Sunday, May 20, 2007

Touched by the violence

Sent: Saturday, May 19, 2007 2:10 PM
To: wwo@worldwithoutoil.org
Subject: Touched by the violence

From the New Maine Farmer

We'd been fairly lucky to avoid the violence other people have reported. That ended this week.

Six days ago we heard gunshots from the house down the road from us. By the time we got there, a black Mercedes SUV was fishtailing out of the driveway. In a past life I was a Marine. Finding the bodies of the Millers, a gentle elderly couple, in the remains of their kitchen brought back unpleasant memories. Their place was stripped, so the raiders had been there for a while. Shooting the Millers must have been the last thing they did. The Mercedes was found, abandoned and burned, the next day near the Interstate.

Word got around fast, especially combined with the raids on those two farms in southern Maine.

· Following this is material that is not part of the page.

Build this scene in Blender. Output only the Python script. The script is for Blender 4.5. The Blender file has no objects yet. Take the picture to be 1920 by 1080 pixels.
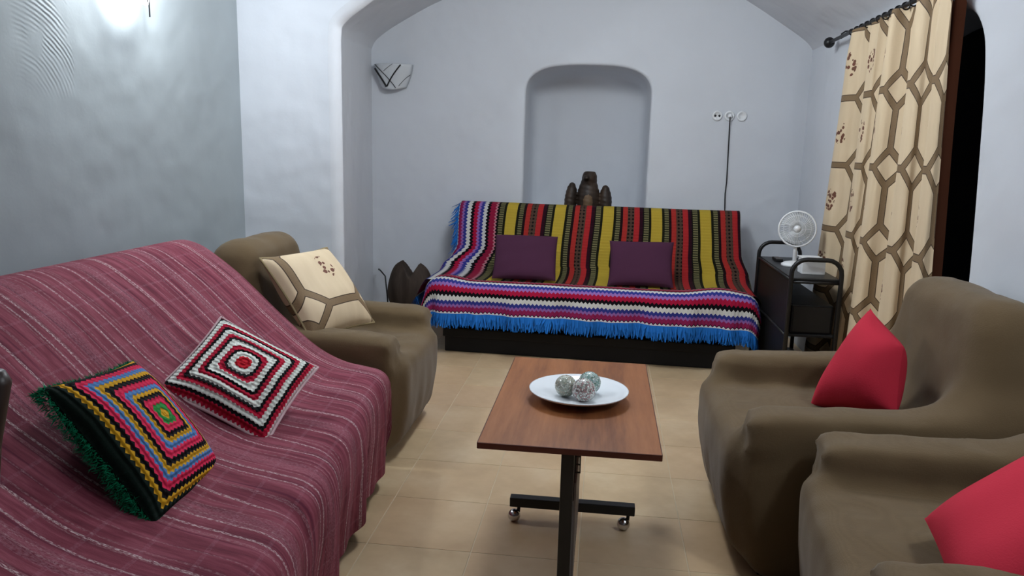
import bpy, bmesh, math, random
import numpy as np
from mathutils import Vector, Matrix
from mathutils.geometry import tessellate_polygon

sc = bpy.context.scene
col = sc.collection
PI = math.pi
random.seed(7)
rng = np.random.default_rng(3)

# ------------------------------------------------------------------ camera
EYE = Vector((0, 0, 1.3))
FPX, YAW, PITCH, ROLL = 1420.0, math.radians(6.75), math.radians(10.4), math.radians(1.45)
fh = Vector((-math.sin(YAW), math.cos(YAW), 0)); r0 = Vector((math.cos(YAW), math.sin(YAW), 0))
fwd = fh * math.cos(PITCH) + Vector((0, 0, -math.sin(PITCH))); u0 = r0.cross(fwd)
cr = r0 * math.cos(ROLL) + u0 * math.sin(ROLL); cu = u0 * math.cos(ROLL) - r0 * math.sin(ROLL)
cam_d = bpy.data.cameras.new('camera'); cam = bpy.data.objects.new('camera', cam_d); col.objects.link(cam)
cam_d.sensor_width = 36; cam_d.lens = FPX / 1920 * 36; cam_d.clip_start = 0.05
cam.matrix_world = Matrix(((cr.x, cu.x, -fwd.x, EYE.x), (cr.y, cu.y, -fwd.y, EYE.y), (cr.z, cu.z, -fwd.z, EYE.z), (0, 0, 0, 1)))
sc.camera = cam

# ------------------------------------------------------------------ light and exposure
W = bpy.data.worlds.new('world'); sc.world = W; W.use_nodes = True
bg = W.node_tree.nodes['Background']; bg.inputs[0].default_value = (0.75, 0.85, 1, 1); bg.inputs[1].default_value = 0.02
sc.view_settings.view_transform = 'Standard'; sc.view_settings.look = 'None'
sc.view_settings.gamma = 1; sc.view_settings.use_curve_mapping = False
sc.view_settings.exposure = 0.05
def point_light(name, loc, power, radius, colr):
    d = bpy.data.lights.new(name, 'POINT'); d.energy = power; d.shadow_soft_size = radius; d.color = colr
    o = bpy.data.objects.new(name, d); o.location = loc; col.objects.link(o); return o
COOL = (0.90, 0.96, 1.0)
point_light('ceiling_lamp_light', (-0.18, 3.6, 2.37), 66, 0.2, COOL)
point_light('near_wall_lamp_light', (1.22, 1.45, 2.0), 24, 0.08, COOL)   # second wall lamp, just outside the picture on the right

# ------------------------------------------------------------------ helpers
def lin(r, g, b):
    f = lambda c: (c / 255 / 12.92) if c / 255 <= 0.04045 else ((c / 255 + 0.055) / 1.055) ** 2.4
    return (f(r), f(g), f(b), 1)

class NT:
    def __init__(s, name):
        s.m = bpy.data.materials.new(name); s.m.use_nodes = True; s.t = s.m.node_tree
        s.b = s.t.nodes['Principled BSDF']
    def n(s, typ, **kw):
        x = s.t.nodes.new(typ)
        for k, v in kw.items(): setattr(x, k, v)
        return x
    def put(s, sock, v):
        if hasattr(v, 'is_output') or isinstance(v, bpy.types.NodeSocket): s.t.links.new(v, sock)
        else: sock.default_value = v
    def math(s, op, a, b=0.0, c=0.0):
        x = s.n('ShaderNodeMath', operation=op); s.put(x.inputs[0], a); s.put(x.inputs[1], b); s.put(x.inputs[2], c); return x.outputs[0]
    def mix(s, f, a, b, mode='MIX'):
        x = s.n('ShaderNodeMix', data_type='RGBA', blend_type=mode); s.put(x.inputs[0], f); s.put(x.inputs[6], a); s.put(x.inputs[7], b); return x.outputs[2]
    def ramp(s, f, stops, interp='LINEAR'):
        x = s.n('ShaderNodeValToRGB'); r = x.color_ramp; r.interpolation = interp
        r.elements[0].position = stops[0][0]; r.elements[0].color = stops[0][1]
        r.elements[1].position = stops[1][0]; r.elements[1].color = stops[1][1]
        for p, c in stops[2:]:
            e = r.elements.new(p); e.color = c
        s.put(x.inputs[0], f); return x.outputs[0]
    def uv(s):
        x = s.n('ShaderNodeUVMap'); y = s.n('ShaderNodeSeparateXYZ'); s.t.links.new(x.outputs[0], y.inputs[0]); return y.outputs[0], y.outputs[1], x.outputs[0]
    def obj(s):
        return s.n('ShaderNodeTexCoord').outputs['Object']
    def gen(s):
        g = s.n('ShaderNodeNewGeometry'); return g
    def comb(s, x, y, z=0.0):
        c = s.n('ShaderNodeCombineXYZ'); s.put(c.inputs[0], x); s.put(c.inputs[1], y); s.put(c.inputs[2], z); return c.outputs[0]
    def noise(s, vec, scale, detail=3, rough=0.5):
        x = s.n('ShaderNodeTexNoise'); s.put(x.inputs['Vector'], vec); x.inputs['Scale'].default_value = scale
        x.inputs['Detail'].default_value = detail; x.inputs['Roughness'].default_value = rough; return x.outputs[0]
    def bump(s, h, strength, dist=0.01, prev=None):
        x = s.n('ShaderNodeBump'); x.inputs['Strength'].default_value = strength; x.inputs['Distance'].default_value = dist
        s.put(x.inputs['Height'], h)
        if prev is not None: s.put(x.inputs['Normal'], prev)
        return x.outputs[0]
    def done(s, colr, rough=0.8, spec=0.3, normal=None, metal=0.0, **kw):
        s.put(s.b.inputs['Base Color'], colr); s.put(s.b.inputs['Roughness'], rough)
        s.b.inputs['Specular IOR Level'].default_value = spec; s.b.inputs['Metallic'].default_value = metal
        if normal is not None: s.put(s.b.inputs['Normal'], normal)
        for k, v in kw.items(): s.put(s.b.inputs[k], v)
        return s.m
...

At the farmers market yesterday, I wasn't the only one wearing a .45 on my hip. In fact, it's starting to look like the Wild West around here, pistols and shotguns and the occasional AK-47. I even saw a guy with a machete strapped to his leg, gunslinger style.

There's a sound we hear regularly now that once was rare: a train whistle. Amtrak service had ended in Portland before the crisis, but now there are regular passenger trains running through Augusta to Bangor and through Bath to Rockland. The trains here are getting first priority after the military for diesel fuel.

A tourist train outfit was operating on the line to Rockland. The company is now offering regular commuter service along the coast that's popular with workers at Bath Iron Works, which specializes in building destroyers for the Navy. Anyone who's been keeping up with events in the Middle East and the new defense budget knows that's a growth industry right now.

The other growth industry is renovating abandoned rail lines. The work crews are absorbing some of the newly unemployed, although it's a real culture shock for a former financial analyst to be shoveling gravel all day. At least he's keeping his family fed.

My brother in law runs an auto repair shop and gas station. I was there last week getting the gas tank on my daughter's car repaired after someone drilled a hole in it to steal the gas. His pump jockey came in while we were talking and said to put Mrs. X on "the list" - the names of people who must pay in advance. She had just filled up her Yukon with $170 worth of premium, and her first three credit cards were denied, maxed out. The fourth one finally cleared. She and her husband own a large contracting business. Business is bad. At least her husband already knows how to use a shovel.

7 comments:

Illiana Speedster said...

New Maine Farmer: Have you signed up at the WWO site yet? If so, let me know what your netizen hero name is.

Unknown said...
This comment has been removed by the author.
Anonymous said...

Where in Maine was this? I'm in Bangor and I haven't heard anything thing about a double homicide on the news... And in Maine, something like that would feed our tiny little news outlets for months. Not a single story about it anywhere on the web, either.